• [Problem requirements]: The first line to copy is the one with "col = T.mix(a, b, T.ramp(f, .05, .55));"; the last is the one with "T = NT('bark', .9, .1);". Copy each line in that range exactly, leaving out all others.

######

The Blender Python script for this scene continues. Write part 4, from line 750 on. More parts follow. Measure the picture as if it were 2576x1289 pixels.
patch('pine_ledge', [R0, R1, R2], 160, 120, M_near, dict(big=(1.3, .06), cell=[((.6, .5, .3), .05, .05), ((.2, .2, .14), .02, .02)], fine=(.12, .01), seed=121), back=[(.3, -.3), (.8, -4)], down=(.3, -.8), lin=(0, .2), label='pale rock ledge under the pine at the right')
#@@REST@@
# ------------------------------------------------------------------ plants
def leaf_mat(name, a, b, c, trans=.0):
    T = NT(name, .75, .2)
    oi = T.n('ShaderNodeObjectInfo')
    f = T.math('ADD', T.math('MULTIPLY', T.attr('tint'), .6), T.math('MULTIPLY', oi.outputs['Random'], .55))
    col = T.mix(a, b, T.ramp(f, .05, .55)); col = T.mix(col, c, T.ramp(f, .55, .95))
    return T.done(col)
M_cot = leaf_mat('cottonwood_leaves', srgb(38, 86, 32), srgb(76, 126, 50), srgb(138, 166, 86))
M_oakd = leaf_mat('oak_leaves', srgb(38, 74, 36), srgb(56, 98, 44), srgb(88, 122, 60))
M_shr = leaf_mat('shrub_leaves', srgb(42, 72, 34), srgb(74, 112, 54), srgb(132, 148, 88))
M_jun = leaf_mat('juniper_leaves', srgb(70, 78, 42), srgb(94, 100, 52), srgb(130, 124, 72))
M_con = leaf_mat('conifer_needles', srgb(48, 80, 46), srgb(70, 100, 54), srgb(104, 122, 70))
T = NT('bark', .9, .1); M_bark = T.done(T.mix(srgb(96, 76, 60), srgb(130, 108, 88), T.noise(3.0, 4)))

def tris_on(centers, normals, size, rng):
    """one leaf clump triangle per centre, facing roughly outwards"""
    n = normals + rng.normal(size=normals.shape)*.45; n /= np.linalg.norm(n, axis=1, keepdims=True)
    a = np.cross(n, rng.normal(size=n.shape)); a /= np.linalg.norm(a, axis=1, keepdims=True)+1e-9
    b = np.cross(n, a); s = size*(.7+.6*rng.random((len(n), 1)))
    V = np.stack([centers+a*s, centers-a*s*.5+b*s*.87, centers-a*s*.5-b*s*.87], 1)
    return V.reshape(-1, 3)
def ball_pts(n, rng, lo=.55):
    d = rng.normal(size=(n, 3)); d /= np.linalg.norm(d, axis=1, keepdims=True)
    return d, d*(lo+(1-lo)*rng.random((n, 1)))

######

• [Output of the exercise]:
    col = T.mix(a, b, T.ramp(f, .05, .55)); col = T.mix(col, c, T.ramp(f, .55, .95))
    return T.done(col)
M_cot = leaf_mat('cottonwood_leaves', srgb(38, 86, 32), srgb(76, 126, 50), srgb(138, 166, 86))
M_oakd = leaf_mat('oak_leaves', srgb(38, 74, 36), srgb(56, 98, 44), srgb(88, 122, 60))
M_shr = leaf_mat('shrub_leaves', srgb(42, 72, 34), srgb(74, 112, 54), srgb(132, 148, 88))
M_jun = leaf_mat('juniper_leaves', srgb(70, 78, 42), srgb(94, 100, 52), srgb(130, 124, 72))
M_con = leaf_mat('conifer_needles', srgb(48, 80, 46), srgb(70, 100, 54), srgb(104, 122, 70))
T = NT('bark', .9, .1); M_bark = T.done(T.mix(srgb(96, 76, 60), srgb(130, 108, 88), T.noise(3.0, 4)))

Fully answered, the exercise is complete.